The elements module provides a comprehensive set of classes that represent various components of a state machine. The classes in this module can be utilized to model the states, transitions, events, and behaviors within a state machine architecture. Below is an overview of the main classes and enumerations within the module, each designed to encapsulate specific aspects of state machine behavior and functionality.

Classes

  • Vertex: The base class for nodes within the state machine graph, which can have incoming and outgoing transitions.

  • Transition: Represents a state change in the state machine, connecting two vertices and potentially associated with triggering events, guards, and effects.

  • TransitionPath: Describes the sequence of vertices a transition passes through, including the vertices to enter and leave during the transition.

Enumerations

  • ConcurrencyKind: Defines the types of concurrency mechanisms used, like threading, multiprocessing, or asynchronous execution.

  • TransitionKind: Categorizes transitions as internal, local, external, or self transitions.

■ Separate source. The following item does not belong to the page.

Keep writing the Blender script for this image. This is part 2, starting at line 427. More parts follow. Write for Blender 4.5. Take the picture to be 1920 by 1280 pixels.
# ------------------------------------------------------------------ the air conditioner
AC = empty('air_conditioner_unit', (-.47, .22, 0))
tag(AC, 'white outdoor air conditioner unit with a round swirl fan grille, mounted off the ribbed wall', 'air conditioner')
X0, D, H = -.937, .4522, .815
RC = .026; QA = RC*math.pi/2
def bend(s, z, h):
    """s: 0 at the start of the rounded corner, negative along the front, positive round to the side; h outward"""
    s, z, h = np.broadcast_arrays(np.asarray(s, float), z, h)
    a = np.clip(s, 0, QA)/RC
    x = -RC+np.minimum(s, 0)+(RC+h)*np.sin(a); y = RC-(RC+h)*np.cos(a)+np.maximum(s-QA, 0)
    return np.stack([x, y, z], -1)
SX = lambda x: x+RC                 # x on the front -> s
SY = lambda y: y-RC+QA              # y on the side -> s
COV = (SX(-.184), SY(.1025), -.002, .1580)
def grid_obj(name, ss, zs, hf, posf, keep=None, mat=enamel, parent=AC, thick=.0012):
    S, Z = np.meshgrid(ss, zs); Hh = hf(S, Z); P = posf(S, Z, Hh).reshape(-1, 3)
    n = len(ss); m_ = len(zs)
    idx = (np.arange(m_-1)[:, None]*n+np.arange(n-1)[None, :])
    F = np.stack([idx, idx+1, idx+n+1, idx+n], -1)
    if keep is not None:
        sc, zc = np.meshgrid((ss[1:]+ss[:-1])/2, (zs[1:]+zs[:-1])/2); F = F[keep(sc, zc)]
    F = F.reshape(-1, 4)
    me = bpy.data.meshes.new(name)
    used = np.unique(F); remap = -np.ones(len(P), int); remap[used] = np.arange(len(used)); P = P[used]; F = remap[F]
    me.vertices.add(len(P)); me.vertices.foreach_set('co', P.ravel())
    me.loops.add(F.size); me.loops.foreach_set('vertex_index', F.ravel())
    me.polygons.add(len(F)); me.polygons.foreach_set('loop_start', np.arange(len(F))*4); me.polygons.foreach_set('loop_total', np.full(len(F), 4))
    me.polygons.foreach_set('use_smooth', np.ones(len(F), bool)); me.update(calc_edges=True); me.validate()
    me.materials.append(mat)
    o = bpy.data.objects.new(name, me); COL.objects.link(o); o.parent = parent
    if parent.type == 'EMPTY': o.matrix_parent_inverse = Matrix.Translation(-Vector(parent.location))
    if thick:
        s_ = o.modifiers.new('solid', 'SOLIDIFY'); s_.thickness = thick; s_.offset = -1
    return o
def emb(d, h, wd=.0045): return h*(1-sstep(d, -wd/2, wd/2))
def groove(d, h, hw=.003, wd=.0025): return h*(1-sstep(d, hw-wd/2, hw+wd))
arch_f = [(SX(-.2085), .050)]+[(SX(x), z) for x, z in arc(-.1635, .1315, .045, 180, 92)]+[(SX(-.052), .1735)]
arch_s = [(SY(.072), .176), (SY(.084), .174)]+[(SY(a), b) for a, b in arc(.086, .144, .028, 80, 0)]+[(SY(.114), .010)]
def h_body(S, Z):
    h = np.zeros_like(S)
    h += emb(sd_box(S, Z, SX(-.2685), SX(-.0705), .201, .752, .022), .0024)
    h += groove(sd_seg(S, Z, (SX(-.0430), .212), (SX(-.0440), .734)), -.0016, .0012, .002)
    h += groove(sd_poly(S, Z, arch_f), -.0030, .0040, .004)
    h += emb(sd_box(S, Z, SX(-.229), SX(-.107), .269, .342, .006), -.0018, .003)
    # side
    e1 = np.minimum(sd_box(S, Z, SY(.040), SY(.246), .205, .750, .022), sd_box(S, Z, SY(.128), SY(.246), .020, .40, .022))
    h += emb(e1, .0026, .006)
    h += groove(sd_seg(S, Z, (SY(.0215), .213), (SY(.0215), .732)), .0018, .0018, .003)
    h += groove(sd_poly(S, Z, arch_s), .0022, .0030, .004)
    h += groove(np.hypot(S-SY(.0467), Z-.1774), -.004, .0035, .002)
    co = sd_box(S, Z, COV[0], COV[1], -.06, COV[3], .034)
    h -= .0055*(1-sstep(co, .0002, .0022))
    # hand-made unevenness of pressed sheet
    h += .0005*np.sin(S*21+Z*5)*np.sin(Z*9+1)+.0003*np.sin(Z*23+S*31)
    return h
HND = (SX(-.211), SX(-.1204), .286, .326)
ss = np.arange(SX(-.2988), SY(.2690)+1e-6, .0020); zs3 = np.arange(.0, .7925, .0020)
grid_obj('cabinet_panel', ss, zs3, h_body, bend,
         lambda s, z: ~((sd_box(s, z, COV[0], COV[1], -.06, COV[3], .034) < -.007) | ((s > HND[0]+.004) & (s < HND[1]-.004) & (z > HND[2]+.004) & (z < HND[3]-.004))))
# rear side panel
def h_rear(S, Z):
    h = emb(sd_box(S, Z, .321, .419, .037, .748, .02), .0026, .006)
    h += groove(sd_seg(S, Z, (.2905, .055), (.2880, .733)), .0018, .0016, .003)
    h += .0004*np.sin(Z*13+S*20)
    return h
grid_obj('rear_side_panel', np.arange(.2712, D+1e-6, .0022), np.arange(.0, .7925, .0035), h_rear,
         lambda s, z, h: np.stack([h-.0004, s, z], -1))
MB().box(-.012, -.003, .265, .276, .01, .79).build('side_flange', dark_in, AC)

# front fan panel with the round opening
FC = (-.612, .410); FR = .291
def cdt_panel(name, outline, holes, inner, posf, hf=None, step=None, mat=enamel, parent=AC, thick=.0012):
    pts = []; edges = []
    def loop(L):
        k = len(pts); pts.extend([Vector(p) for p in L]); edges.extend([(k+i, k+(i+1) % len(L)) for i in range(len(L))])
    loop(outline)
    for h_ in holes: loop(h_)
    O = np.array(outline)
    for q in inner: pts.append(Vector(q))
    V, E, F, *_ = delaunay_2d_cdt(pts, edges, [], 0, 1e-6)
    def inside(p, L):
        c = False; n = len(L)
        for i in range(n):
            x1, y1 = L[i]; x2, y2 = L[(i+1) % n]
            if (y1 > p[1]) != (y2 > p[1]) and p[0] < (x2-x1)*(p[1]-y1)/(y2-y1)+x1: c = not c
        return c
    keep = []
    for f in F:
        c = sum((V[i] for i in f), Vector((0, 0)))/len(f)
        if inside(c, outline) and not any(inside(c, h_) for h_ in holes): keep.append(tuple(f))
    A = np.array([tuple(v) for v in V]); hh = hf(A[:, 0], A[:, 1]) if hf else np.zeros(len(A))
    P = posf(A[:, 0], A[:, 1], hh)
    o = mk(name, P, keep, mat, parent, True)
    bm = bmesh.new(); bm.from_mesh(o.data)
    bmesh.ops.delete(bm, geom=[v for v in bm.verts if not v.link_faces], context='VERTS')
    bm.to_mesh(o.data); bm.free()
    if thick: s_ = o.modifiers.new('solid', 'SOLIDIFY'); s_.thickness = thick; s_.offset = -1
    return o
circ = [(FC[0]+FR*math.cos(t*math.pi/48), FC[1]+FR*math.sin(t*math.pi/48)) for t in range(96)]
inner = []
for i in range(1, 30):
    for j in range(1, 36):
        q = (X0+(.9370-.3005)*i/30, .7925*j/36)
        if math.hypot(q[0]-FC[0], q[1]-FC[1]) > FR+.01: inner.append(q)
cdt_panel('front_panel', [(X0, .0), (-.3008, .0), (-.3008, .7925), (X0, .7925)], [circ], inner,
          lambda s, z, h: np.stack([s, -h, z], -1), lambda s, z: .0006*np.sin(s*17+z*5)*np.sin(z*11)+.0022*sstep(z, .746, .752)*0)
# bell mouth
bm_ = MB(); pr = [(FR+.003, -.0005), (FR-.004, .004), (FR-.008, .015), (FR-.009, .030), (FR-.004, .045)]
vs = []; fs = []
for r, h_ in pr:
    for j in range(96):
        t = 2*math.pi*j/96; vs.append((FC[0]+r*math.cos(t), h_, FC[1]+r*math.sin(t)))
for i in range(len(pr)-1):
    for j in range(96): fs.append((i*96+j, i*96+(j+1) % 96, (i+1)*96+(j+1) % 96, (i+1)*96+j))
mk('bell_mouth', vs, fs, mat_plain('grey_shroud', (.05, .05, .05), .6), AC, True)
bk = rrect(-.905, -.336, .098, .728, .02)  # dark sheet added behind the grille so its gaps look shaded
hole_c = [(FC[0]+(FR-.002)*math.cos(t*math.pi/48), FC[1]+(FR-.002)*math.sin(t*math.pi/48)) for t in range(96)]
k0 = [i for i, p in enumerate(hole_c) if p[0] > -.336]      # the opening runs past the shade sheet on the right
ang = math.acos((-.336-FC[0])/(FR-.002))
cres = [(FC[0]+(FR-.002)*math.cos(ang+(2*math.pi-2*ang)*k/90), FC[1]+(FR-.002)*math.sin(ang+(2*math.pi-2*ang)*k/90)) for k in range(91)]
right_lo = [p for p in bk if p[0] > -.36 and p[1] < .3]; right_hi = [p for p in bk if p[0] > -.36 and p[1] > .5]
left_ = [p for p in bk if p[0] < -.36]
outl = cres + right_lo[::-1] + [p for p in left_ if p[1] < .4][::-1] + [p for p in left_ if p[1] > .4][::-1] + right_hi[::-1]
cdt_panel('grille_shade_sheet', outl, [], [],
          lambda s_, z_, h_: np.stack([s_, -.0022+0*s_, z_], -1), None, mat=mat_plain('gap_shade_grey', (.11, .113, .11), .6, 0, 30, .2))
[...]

  • PseudostateKind: Specifies various types of control nodes within the state machine, such as initial, choice, join, fork, and others.

Subclasses

  • FinalState: Represents an end state for a region within a state machine.

  • Pseudostate: A subclass of Vertex, representing different kinds of control points within the state machine, such as initial states or junction points.

  • State: A vertex that may contain nested regions, representing a state which can also have entry and exit behaviors.

  • Region: Organizes the structure of states and transitions, representing a distinct context for stateful behaviors.

  • Event: The base class for events which can trigger transitions.

  • Constraint: Represents a condition that guards transitions or influences state behavior.

  • StateMachine: Encapsulates the entire state machine structure and behavior, acting as a container for states, regions, and transitions.

Other Components

  • Behavior: Encapsulates the action or activity associated with a state or event within the state machine.

  • CompletionEvent: Represents an event that is fired upon the completion of a state's internal activity.

  • ChangeEvent: Triggers a transition based on a conditional expression being satisfied.

  • TimeEvent: Is fired when a specific time-related condition is met, like a timeout or an elapsed time period.

This module is intended to be used in conjunction with other modules and utilities that form a framework for state management and behavior modeling. The components defined here can be extended or used as is to create complex and robust state machines for various application domains.